● **What is asked**:
Gather, from the listing beneath this task, every line holding the string "Blender".

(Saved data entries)
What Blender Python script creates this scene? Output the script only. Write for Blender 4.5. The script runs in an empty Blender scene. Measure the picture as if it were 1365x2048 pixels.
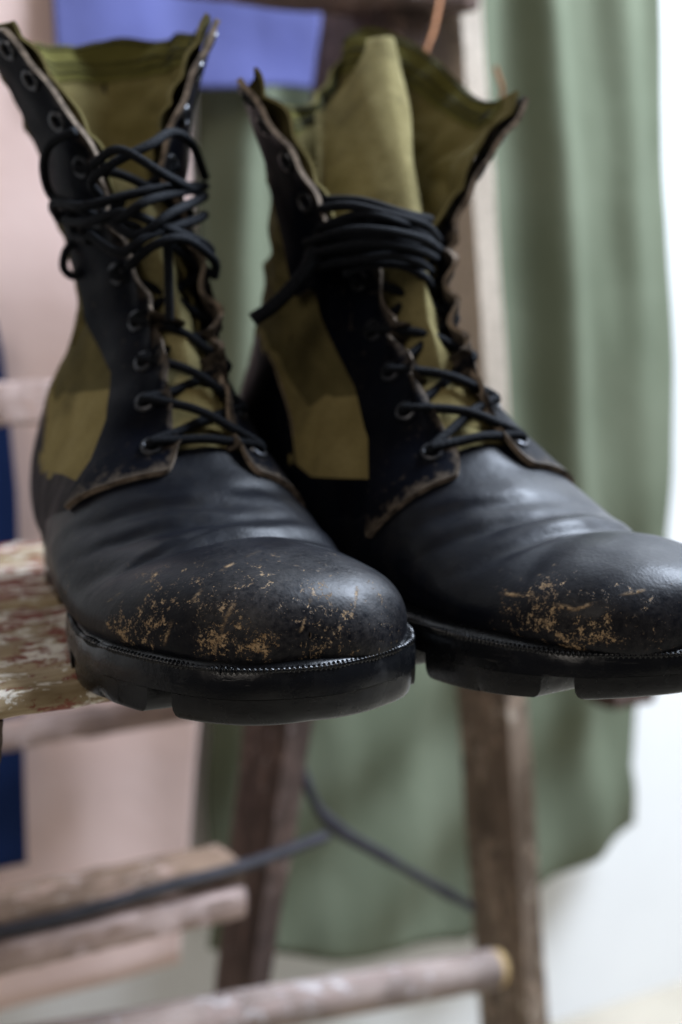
import bpy, math, random
import numpy as np
from mathutils import Vector, noise as mnoise
R = math.radians
C = bpy.context.scene.collection
rng = random.Random(7)

# ------------------------------------------------------------------ camera, light, exposure
CAM_Z, TILT, FPX = 0.66, R(8.44), 50/36*2048
STEP_Z = 0.5265
cam_d = bpy.data.cameras.new('camera'); cam = bpy.data.objects.new('camera', cam_d); C.objects.link(cam)
cam.location = (0, 0, CAM_Z); cam.rotation_euler = (R(90)-TILT, 0, 0)
cam_d.sensor_fit = 'VERTICAL'; cam_d.sensor_height = 36; cam_d.lens = 50
cam_d.clip_start = 0.02; cam_d.clip_end = 60
cam_d.dof.use_dof = True; cam_d.dof.focus_distance = 0.452; cam_d.dof.aperture_fstop = 6.2
cam_d.dof.aperture_blades = 0
bpy.context.scene.camera = cam

world = bpy.data.worlds.new('World'); bpy.context.scene.world = world; world.use_nodes = True
bgn = world.node_tree.nodes['Background']
bgn.inputs[0].default_value = (0.80, 0.80, 0.92, 1); bgn.inputs[1].default_value = 0.10

def area(name, loc, target, sx, sy, power, col):
    l = bpy.data.lights.new(name, 'AREA'); l.shape = 'RECTANGLE'; l.size = sx; l.size_y = sy
    l.energy = power; l.color = col
    o = bpy.data.objects.new(name, l); C.objects.link(o); o.location = loc
    o.rotation_euler = (Vector(target)-Vector(loc)).to_track_quat('-Z', 'Y').to_euler()
    return o
area('window_light', (1.00, 1.02, 1.85), (0.08, 0.68, 0.58), 0.8, 0.8, 104, (0.74, 0.84, 1.0))
area('front_fill_light', (-0.7, -1.2, 1.9), (0.0, 0.85, 0.50), 1.0, 1.0, 14.5, (1.0, 0.91, 0.82))  # added soft warm fill from the front left, no doorway stands there
sc = bpy.context.scene
sc.view_settings.view_transform = 'Standard'; sc.view_settings.look = 'None'
sc.view_settings.exposure = 0.0; sc.view_settings.gamma = 1.0
sc.render.engine = 'CYCLES'

# ------------------------------------------------------------------ frames
A30 = R(30)
def L(u, v, z):                       # ladder / wall frame: u along the step, v away, z up
    return np.array([u*math.cos(A30)-v*math.sin(A30), u*math.sin(A30)+v*math.cos(A30), z])
def ray(px, py):
    X = (px-682.5)/FPX; Y = -(py-1024)/FPX
    return np.array([X, math.cos(TILT)+Y*math.sin(TILT), -math.sin(TILT)+Y*math.cos(TILT)])
def at(px, py, d):                    # point on the view ray at distance d along Y
    r = ray(px, py); return np.array([0, 0, CAM_Z]) + r*(d/r[1])
def on_v(px, py, V):                  # (u, z) on the plane v = V
    r = ray(px, py); k = V/(-r[0]*math.sin(A30)+r[1]*math.cos(A30)); p = np.array([0, 0, CAM_Z])+r*k
    return (p[0]*math.cos(A30)+p[1]*math.sin(A30), p[2])

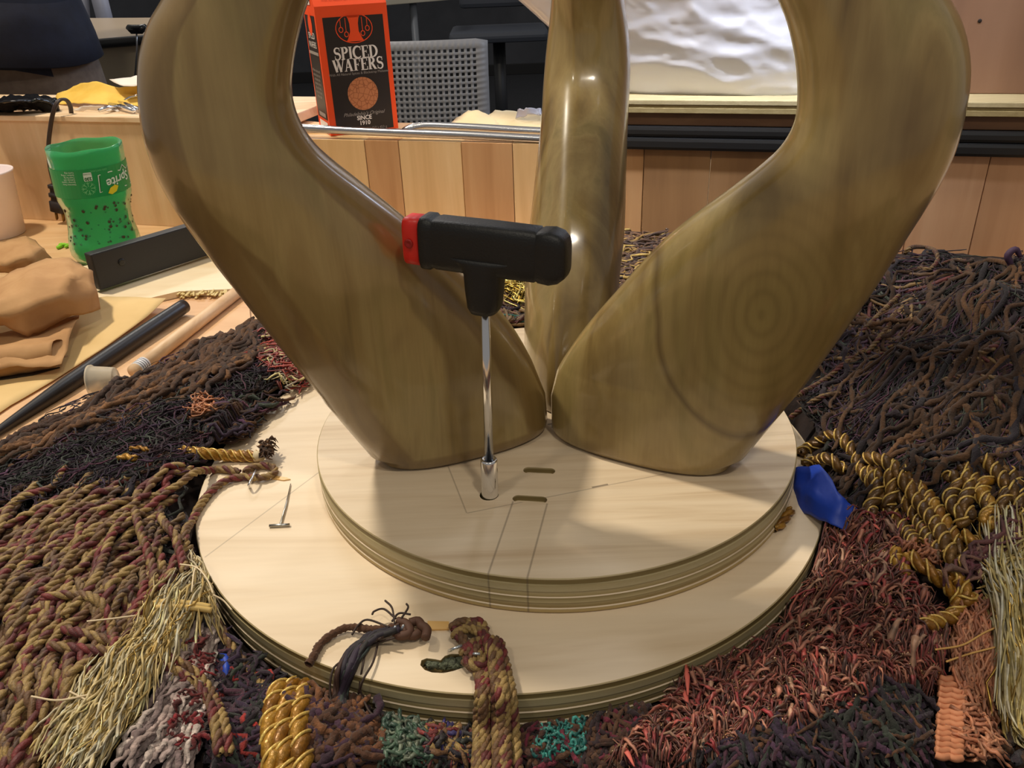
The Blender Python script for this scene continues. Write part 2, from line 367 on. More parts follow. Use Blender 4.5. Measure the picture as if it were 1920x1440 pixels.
# ================================================================== LARGE: the two round boards
def slot_cutter(bm, cx, cy, L, w, ang, z0, z1, n=10):
    pts = []
    for s_, a0 in ((1, -math.pi / 2), (-1, math.pi / 2)):
        for k in range(n + 1):
            a = a0 + math.pi * k / n; pts.append((s_ * (L / 2 - w / 2) + w / 2 * math.cos(a), w / 2 * math.sin(a)))
    ca, sa = math.cos(ang), math.sin(ang)
    lo = [bm.verts.new((cx + x * ca - y * sa, cy + x * sa + y * ca, z0)) for x, y in pts]
    hi = [bm.verts.new((v.co.x, v.co.y, z1)) for v in lo]
    n_ = len(pts); bm.faces.new(lo[::-1]); bm.faces.new(hi)
    for i in range(n_): bm.faces.new((lo[i], lo[(i + 1) % n_], hi[(i + 1) % n_], hi[i]))
def disc_mesh(name, cx, cy, r, z0, z1, cut):
    prof = [(r - .0012, z0), (r - .0002, z0 + .001)]
    T = z1 - z0
    for f, d in ((.14, 0), (.16, -.0006), (.30, -.0006), (.32, 0), (.46, 0), (.48, -.0006), (.62, -.0006), (.64, 0), (.82, 0), (.84, -.0004), (.95, -.0004)):
        prof.append((r + d, z0 + T * f))
    prof += [(r - .0002, z1 - .0006), (r - .0008, z1)]
    me = lathe(name, prof, 160, (cx, cy, 0), smooth=False)
    bm = bmesh.new(); cut(bm); bmesh.ops.recalc_face_normals(bm, faces=bm.faces); cm = bpy.data.meshes.new('cut'); bm.to_mesh(cm); bm.free()
    a = bpy.data.objects.new('tmp', me); b = bpy.data.objects.new('tmpc', cm); C.objects.link(a); C.objects.link(b)
    mo = a.modifiers.new('b', 'BOOLEAN'); mo.object = b; mo.operation = 'DIFFERENCE'; mo.solver = 'EXACT'
    bpy.context.view_layer.update(); ev = bpy.data.meshes.new_from_object(a.evaluated_get(bpy.context.evaluated_depsgraph_get()))
    bpy.data.objects.remove(a); bpy.data.objects.remove(b); ev.name = name; ev.materials.clear()
    return ev
def P2(px, py, z): w = W(px, py, z); return float(w[0]), float(w[1])
S0 = W(917, 928, Z2)
def cut_upper(bm):
    for (a, b) in (((981, 881), (1041, 884)), ((961, 934), (1026, 938))):
        A = W(*a, Z2); B = W(*b, Z2); L = math.hypot(*(B - A)[:2]); slot_cutter(bm, (A[0] + B[0]) / 2, (A[1] + B[1]) / 2, L, .0072, math.atan2(B[1] - A[1], B[0] - A[0]), Z2 - .0042, Z2 + .01)
    slot_cutter(bm, S0[0], S0[1], .0121, .0120, 0, Z1 + .006, Z2 + .01)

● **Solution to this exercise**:
What Blender Python script creates this scene? Output the script only. Write for Blender 4.5. The script runs in an empty Blender scene. Measure the picture as if it were 1365x2048 pixels.
The Blender Python script for this scene continues. Write part 2, from line 367 on. More parts follow. Use Blender 4.5. Measure the picture as if it were 1920x1440 pixels.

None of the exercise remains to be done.